Start
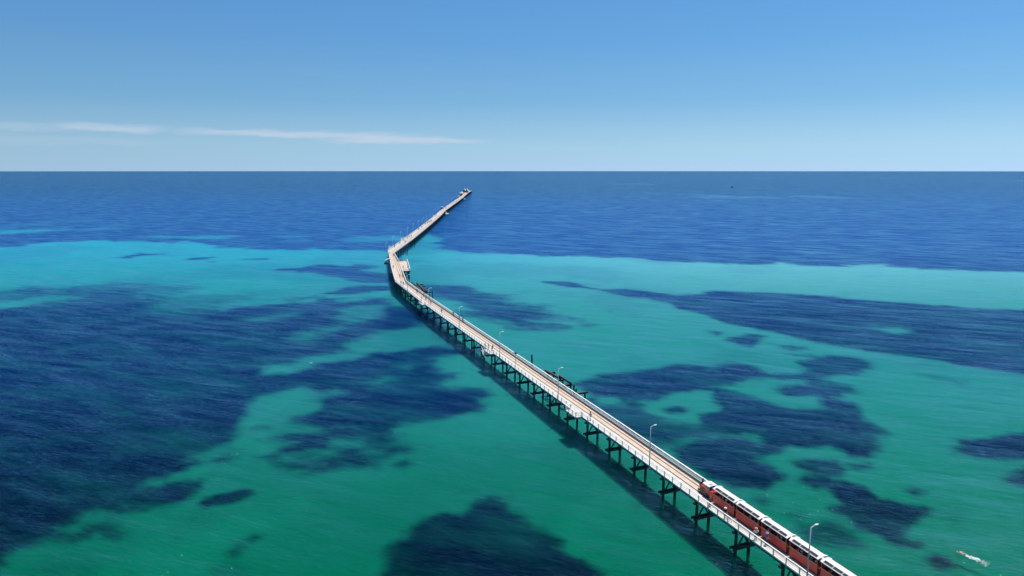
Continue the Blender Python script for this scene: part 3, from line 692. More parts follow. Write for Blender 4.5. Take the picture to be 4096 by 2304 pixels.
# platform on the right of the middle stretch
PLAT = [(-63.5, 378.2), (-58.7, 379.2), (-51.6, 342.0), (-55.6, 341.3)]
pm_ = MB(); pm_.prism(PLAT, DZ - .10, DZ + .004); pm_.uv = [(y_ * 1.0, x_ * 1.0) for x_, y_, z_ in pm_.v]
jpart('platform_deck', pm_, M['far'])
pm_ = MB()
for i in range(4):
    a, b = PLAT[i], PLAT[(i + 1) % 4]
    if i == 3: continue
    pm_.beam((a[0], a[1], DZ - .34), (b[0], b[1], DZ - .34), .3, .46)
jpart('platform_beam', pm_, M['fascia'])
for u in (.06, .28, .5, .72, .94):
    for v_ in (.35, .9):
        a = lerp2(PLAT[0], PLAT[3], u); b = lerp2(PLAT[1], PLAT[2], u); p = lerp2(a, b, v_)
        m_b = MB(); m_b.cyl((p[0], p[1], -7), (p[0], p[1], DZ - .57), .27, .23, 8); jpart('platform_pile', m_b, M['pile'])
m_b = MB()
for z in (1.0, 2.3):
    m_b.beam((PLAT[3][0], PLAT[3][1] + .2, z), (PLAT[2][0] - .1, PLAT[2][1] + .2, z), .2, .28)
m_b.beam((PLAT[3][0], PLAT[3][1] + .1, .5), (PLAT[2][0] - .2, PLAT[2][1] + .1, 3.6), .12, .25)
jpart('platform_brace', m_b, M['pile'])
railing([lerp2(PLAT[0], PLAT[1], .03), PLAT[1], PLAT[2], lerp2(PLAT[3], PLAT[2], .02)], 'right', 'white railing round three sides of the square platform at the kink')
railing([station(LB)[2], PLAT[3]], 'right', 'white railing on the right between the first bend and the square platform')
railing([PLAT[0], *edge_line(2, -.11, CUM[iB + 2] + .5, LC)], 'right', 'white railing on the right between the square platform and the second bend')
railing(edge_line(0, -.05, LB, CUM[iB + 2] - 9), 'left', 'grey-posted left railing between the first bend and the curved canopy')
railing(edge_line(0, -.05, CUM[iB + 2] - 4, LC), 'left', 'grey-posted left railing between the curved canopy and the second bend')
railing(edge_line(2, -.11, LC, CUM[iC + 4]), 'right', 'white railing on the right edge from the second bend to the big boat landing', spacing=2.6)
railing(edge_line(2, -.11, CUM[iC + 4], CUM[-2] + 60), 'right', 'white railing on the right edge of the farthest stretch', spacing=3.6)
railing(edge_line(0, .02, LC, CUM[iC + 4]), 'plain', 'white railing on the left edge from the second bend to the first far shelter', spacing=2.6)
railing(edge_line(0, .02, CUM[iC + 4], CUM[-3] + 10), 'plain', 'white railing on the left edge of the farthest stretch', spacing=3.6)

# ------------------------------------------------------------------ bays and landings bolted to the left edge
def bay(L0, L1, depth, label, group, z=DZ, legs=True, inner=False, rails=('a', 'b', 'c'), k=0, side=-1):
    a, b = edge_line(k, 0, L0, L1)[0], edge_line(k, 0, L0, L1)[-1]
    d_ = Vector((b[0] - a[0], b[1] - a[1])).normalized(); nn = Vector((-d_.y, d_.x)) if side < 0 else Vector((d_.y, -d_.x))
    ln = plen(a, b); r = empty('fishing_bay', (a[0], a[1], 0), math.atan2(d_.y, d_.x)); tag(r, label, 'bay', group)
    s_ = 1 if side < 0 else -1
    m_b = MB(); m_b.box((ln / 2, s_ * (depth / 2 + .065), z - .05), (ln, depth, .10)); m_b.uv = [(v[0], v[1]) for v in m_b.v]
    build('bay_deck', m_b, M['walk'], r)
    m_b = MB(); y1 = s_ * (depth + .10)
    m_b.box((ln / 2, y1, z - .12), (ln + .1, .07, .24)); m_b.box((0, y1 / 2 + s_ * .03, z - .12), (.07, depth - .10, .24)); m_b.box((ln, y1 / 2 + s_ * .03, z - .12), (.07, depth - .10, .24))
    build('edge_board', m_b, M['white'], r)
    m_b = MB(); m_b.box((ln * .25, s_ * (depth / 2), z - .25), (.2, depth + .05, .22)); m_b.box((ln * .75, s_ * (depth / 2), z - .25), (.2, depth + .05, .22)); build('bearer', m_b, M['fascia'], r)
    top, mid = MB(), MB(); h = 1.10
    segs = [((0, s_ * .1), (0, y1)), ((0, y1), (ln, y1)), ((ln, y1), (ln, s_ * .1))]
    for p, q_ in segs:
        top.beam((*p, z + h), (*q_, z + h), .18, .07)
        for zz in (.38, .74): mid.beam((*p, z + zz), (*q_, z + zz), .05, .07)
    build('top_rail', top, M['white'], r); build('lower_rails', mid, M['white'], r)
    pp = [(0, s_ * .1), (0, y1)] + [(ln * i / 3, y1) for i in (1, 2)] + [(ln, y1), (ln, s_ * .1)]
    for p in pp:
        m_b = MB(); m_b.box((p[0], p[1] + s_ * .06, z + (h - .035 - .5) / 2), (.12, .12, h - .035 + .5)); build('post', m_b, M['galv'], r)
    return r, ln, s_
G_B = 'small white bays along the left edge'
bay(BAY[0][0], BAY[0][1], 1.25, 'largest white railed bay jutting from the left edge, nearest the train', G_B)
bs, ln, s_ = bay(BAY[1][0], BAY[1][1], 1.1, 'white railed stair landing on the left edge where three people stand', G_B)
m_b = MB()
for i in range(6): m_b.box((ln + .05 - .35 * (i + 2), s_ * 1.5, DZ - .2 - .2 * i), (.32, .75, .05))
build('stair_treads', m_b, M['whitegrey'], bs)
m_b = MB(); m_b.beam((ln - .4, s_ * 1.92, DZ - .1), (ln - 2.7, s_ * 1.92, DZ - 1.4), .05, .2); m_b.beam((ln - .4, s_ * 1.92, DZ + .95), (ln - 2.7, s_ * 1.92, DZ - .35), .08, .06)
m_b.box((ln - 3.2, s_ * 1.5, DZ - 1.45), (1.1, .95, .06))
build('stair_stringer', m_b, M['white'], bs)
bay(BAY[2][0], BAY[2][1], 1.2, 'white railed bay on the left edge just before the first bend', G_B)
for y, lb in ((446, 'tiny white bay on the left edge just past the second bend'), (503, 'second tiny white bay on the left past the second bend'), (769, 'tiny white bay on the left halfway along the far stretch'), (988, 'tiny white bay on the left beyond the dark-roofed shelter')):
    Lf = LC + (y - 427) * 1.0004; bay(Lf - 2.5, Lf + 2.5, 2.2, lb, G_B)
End
**Given problem**
Take the listing and print it again exactly, but without any pictures.

**Solution for this exercise**
Continue the Blender Python script for this scene: part 3, from line 692. More parts follow. Write for Blender 4.5. Take the picture to be 4096 by 2304 pixels.
# platform on the right of the middle stretch
PLAT = [(-63.5, 378.2), (-58.7, 379.2), (-51.6, 342.0), (-55.6, 341.3)]
pm_ = MB(); pm_.prism(PLAT, DZ - .10, DZ + .004); pm_.uv = [(y_ * 1.0, x_ * 1.0) for x_, y_, z_ in pm_.v]
jpart('platform_deck', pm_, M['far'])
pm_ = MB()
for i in range(4):
    a, b = PLAT[i], PLAT[(i + 1) % 4]
    if i == 3: continue
    pm_.beam((a[0], a[1], DZ - .34), (b[0], b[1], DZ - .34), .3, .46)
jpart('platform_beam', pm_, M['fascia'])
for u in (.06, .28, .5, .72, .94):
    for v_ in (.35, .9):
        a = lerp2(PLAT[0], PLAT[3], u); b = lerp2(PLAT[1], PLAT[2], u); p = lerp2(a, b, v_)
        m_b = MB(); m_b.cyl((p[0], p[1], -7), (p[0], p[1], DZ - .57), .27, .23, 8); jpart('platform_pile', m_b, M['pile'])
m_b = MB()
for z in (1.0, 2.3):
    m_b.beam((PLAT[3][0], PLAT[3][1] + .2, z), (PLAT[2][0] - .1, PLAT[2][1] + .2, z), .2, .28)
m_b.beam((PLAT[3][0], PLAT[3][1] + .1, .5), (PLAT[2][0] - .2, PLAT[2][1] + .1, 3.6), .12, .25)
jpart('platform_brace', m_b, M['pile'])
railing([lerp2(PLAT[0], PLAT[1], .03), PLAT[1], PLAT[2], lerp2(PLAT[3], PLAT[2], .02)], 'right', 'white railing round three sides of the square platform at the kink')
railing([station(LB)[2], PLAT[3]], 'right', 'white railing on the right between the first bend and the square platform')
railing([PLAT[0], *edge_line(2, -.11, CUM[iB + 2] + .5, LC)], 'right', 'white railing on the right between the square platform and the second bend')
railing(edge_line(0, -.05, LB, CUM[iB + 2] - 9), 'left', 'grey-posted left railing between the first bend and the curved canopy')
railing(edge_line(0, -.05, CUM[iB + 2] - 4, LC), 'left', 'grey-posted left railing between the curved canopy and the second bend')
railing(edge_line(2, -.11, LC, CUM[iC + 4]), 'right', 'white railing on the right edge from the second bend to the big boat landing', spacing=2.6)
railing(edge_line(2, -.11, CUM[iC + 4], CUM[-2] + 60), 'right', 'white railing on the right edge of the farthest stretch', spacing=3.6)
railing(edge_line(0, .02, LC, CUM[iC + 4]), 'plain', 'white railing on the left edge from the second bend to the first far shelter', spacing=2.6)
railing(edge_line(0, .02, CUM[iC + 4], CUM[-3] + 10), 'plain', 'white railing on the left edge of the farthest stretch', spacing=3.6)

# ------------------------------------------------------------------ bays and landings bolted to the left edge
def bay(L0, L1, depth, label, group, z=DZ, legs=True, inner=False, rails=('a', 'b', 'c'), k=0, side=-1):
    a, b = edge_line(k, 0, L0, L1)[0], edge_line(k, 0, L0, L1)[-1]
    d_ = Vector((b[0] - a[0], b[1] - a[1])).normalized(); nn = Vector((-d_.y, d_.x)) if side < 0 else Vector((d_.y, -d_.x))
    ln = plen(a, b); r = empty('fishing_bay', (a[0], a[1], 0), math.atan2(d_.y, d_.x)); tag(r, label, 'bay', group)
    s_ = 1 if side < 0 else -1
    m_b = MB(); m_b.box((ln / 2, s_ * (depth / 2 + .065), z - .05), (ln, depth, .10)); m_b.uv = [(v[0], v[1]) for v in m_b.v]
    build('bay_deck', m_b, M['walk'], r)
    m_b = MB(); y1 = s_ * (depth + .10)
    m_b.box((ln / 2, y1, z - .12), (ln + .1, .07, .24)); m_b.box((0, y1 / 2 + s_ * .03, z - .12), (.07, depth - .10, .24)); m_b.box((ln, y1 / 2 + s_ * .03, z - .12), (.07, depth - .10, .24))
    build('edge_board', m_b, M['white'], r)
    m_b = MB(); m_b.box((ln * .25, s_ * (depth / 2), z - .25), (.2, depth + .05, .22)); m_b.box((ln * .75, s_ * (depth / 2), z - .25), (.2, depth + .05, .22)); build('bearer', m_b, M['fascia'], r)
    top, mid = MB(), MB(); h = 1.10
    segs = [((0, s_ * .1), (0, y1)), ((0, y1), (ln, y1)), ((ln, y1), (ln, s_ * .1))]
    for p, q_ in segs:
        top.beam((*p, z + h), (*q_, z + h), .18, .07)
        for zz in (.38, .74): mid.beam((*p, z + zz), (*q_, z + zz), .05, .07)
    build('top_rail', top, M['white'], r); build('lower_rails', mid, M['white'], r)
    pp = [(0, s_ * .1), (0, y1)] + [(ln * i / 3, y1) for i in (1, 2)] + [(ln, y1), (ln, s_ * .1)]
    for p in pp:
        m_b = MB(); m_b.box((p[0], p[1] + s_ * .06, z + (h - .035 - .5) / 2), (.12, .12, h - .035 + .5)); build('post', m_b, M['galv'], r)
    return r, ln, s_
G_B = 'small white bays along the left edge'
bay(BAY[0][0], BAY[0][1], 1.25, 'largest white railed bay jutting from the left edge, nearest the train', G_B)
bs, ln, s_ = bay(BAY[1][0], BAY[1][1], 1.1, 'white railed stair landing on the left edge where three people stand', G_B)
m_b = MB()
for i in range(6): m_b.box((ln + .05 - .35 * (i + 2), s_ * 1.5, DZ - .2 - .2 * i), (.32, .75, .05))
build('stair_treads', m_b, M['whitegrey'], bs)
m_b = MB(); m_b.beam((ln - .4, s_ * 1.92, DZ - .1), (ln - 2.7, s_ * 1.92, DZ - 1.4), .05, .2); m_b.beam((ln - .4, s_ * 1.92, DZ + .95), (ln - 2.7, s_ * 1.92, DZ - .35), .08, .06)
m_b.box((ln - 3.2, s_ * 1.5, DZ - 1.45), (1.1, .95, .06))
build('stair_stringer', m_b, M['white'], bs)
bay(BAY[2][0], BAY[2][1], 1.2, 'white railed bay on the left edge just before the first bend', G_B)
for y, lb in ((446, 'tiny white bay on the left edge just past the second bend'), (503, 'second tiny white bay on the left past the second bend'), (769, 'tiny white bay on the left halfway along the far stretch'), (988, 'tiny white bay on the left beyond the dark-roofed shelter')):
    Lf = LC + (y - 427) * 1.0004; bay(Lf - 2.5, Lf + 2.5, 2.2, lb, G_B)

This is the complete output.